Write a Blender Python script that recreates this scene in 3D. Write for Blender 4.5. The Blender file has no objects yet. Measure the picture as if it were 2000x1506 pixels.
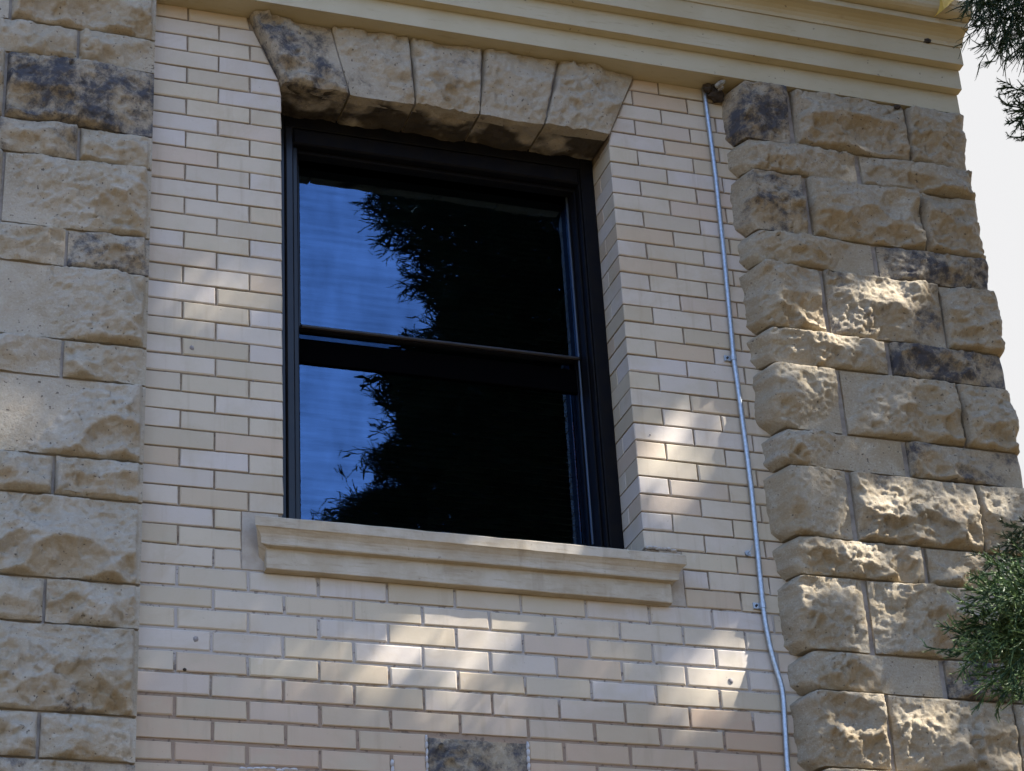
import bpy, math, random
import numpy as np
from mathutils import Matrix, Vector

# ------------------------------------------------------------------ camera, sky, sun, exposure
sc = bpy.context.scene
COL = sc.collection
CAM = np.array([-2.0977, -6.1744, 1.6278])
FPX = 4380.64                                  # focal length for a 2000 px wide picture
ROT = np.array([[0.9465, -0.3184, -0.0529],    # rows: right, down, forward
                [0.1065, 0.4629, -0.8800],
                [0.3047, 0.8273, 0.4720]])
cd = bpy.data.cameras.new('camera'); cam = bpy.data.objects.new('camera', cd); COL.objects.link(cam)
cd.sensor_width = 36.0; cd.lens = 36.0 * FPX / 2000.0; cd.clip_start = 0.05; cd.clip_end = 2000
fw = Vector(ROT[2]).normalized(); rt = Vector(ROT[0]); rt = (rt - fw * rt.dot(fw)).normalized(); up = rt.cross(fw)
cam.matrix_world = Matrix(((rt.x, up.x, -fw.x, CAM[0]), (rt.y, up.y, -fw.y, CAM[1]), (rt.z, up.z, -fw.z, CAM[2]), (0, 0, 0, 1)))
sc.camera = cam

SUN_EL, SUN_AZ = math.radians(50), math.radians(114)       # azimuth clockwise from +Y
SUN = np.array([math.sin(SUN_AZ) * math.cos(SUN_EL), math.cos(SUN_AZ) * math.cos(SUN_EL), math.sin(SUN_EL)])
world = bpy.data.worlds.new('World'); sc.world = world; world.use_nodes = True
wn = world.node_tree; bg = wn.nodes['Background']
sky = wn.nodes.new('ShaderNodeTexSky'); sky.sky_type = 'NISHITA'; sky.sun_disc = False
sky.sun_elevation = SUN_EL; sky.sun_rotation = SUN_AZ
sky.air_density = 1.0; sky.dust_density = 0.3; sky.ozone_density = 3.0
# deep blue sky, with a bank of thin white cloud in the north behind the building
def wnode(t, **k):
    n_ = wn.nodes.new(t)
    for a_, b_ in k.items(): setattr(n_, a_, b_)
    return n_
tc = wnode('ShaderNodeTexCoord'); sx = wnode('ShaderNodeSeparateXYZ'); wn.links.new(tc.outputs['Generated'], sx.inputs[0])
tint = wnode('ShaderNodeMix', data_type='RGBA', blend_type='MULTIPLY'); tint.inputs[0].default_value = 1
wn.links.new(sky.outputs[0], tint.inputs[6]); tint.inputs[7].default_value = (.98, .94, .985, 1)
nz_ = wnode('ShaderNodeTexNoise'); nz_.inputs['Scale'].default_value = 2.5; nz_.inputs['Detail'].default_value = 5; wn.links.new(tc.outputs['Generated'], nz_.inputs['Vector'])
ad = wnode('ShaderNodeMath', operation='MULTIPLY_ADD'); wn.links.new(nz_.outputs['Fac'], ad.inputs[0]); ad.inputs[1].default_value = .5; wn.links.new(sx.outputs[1], ad.inputs[2])
mr = wnode('ShaderNodeMapRange', interpolation_type='SMOOTHSTEP'); wn.links.new(ad.outputs[0], mr.inputs['Value']); mr.inputs['From Min'].default_value = .30; mr.inputs['From Max'].default_value = .70
cl = wnode('ShaderNodeMix', data_type='RGBA'); wn.links.new(mr.outputs[0], cl.inputs[0]); wn.links.new(tint.outputs[2], cl.inputs[6]); cl.inputs[7].default_value = (1.80, 1.80, 1.82, 1)
wn.links.new(cl.outputs[2], bg.inputs[0]); bg.inputs[1].default_value = 0.12
sl = bpy.data.lights.new('sun', 'SUN'); sl.energy = 5.0; sl.angle = math.radians(0.53); sl.color = (1.0, 0.94, 0.84)
so = bpy.data.objects.new('sun', sl); COL.objects.link(so)
so.rotation_euler = Vector(SUN).to_track_quat('Z', 'Y').to_euler(); so.location = (8, -6, 20)
vs = sc.view_settings; vs.view_transform = 'Standard'; vs.look = 'None'; vs.gamma = 1.0; vs.use_curve_mapping = False
vs.exposure = 2.02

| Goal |
Copy each line of the preceding data that contains the string "scene".

| Full solution |
Write a Blender Python script that recreates this scene in 3D. Write for Blender 4.5. The Blender file has no objects yet. Measure the picture as if it were 2000x1506 pixels.
sc = bpy.context.scene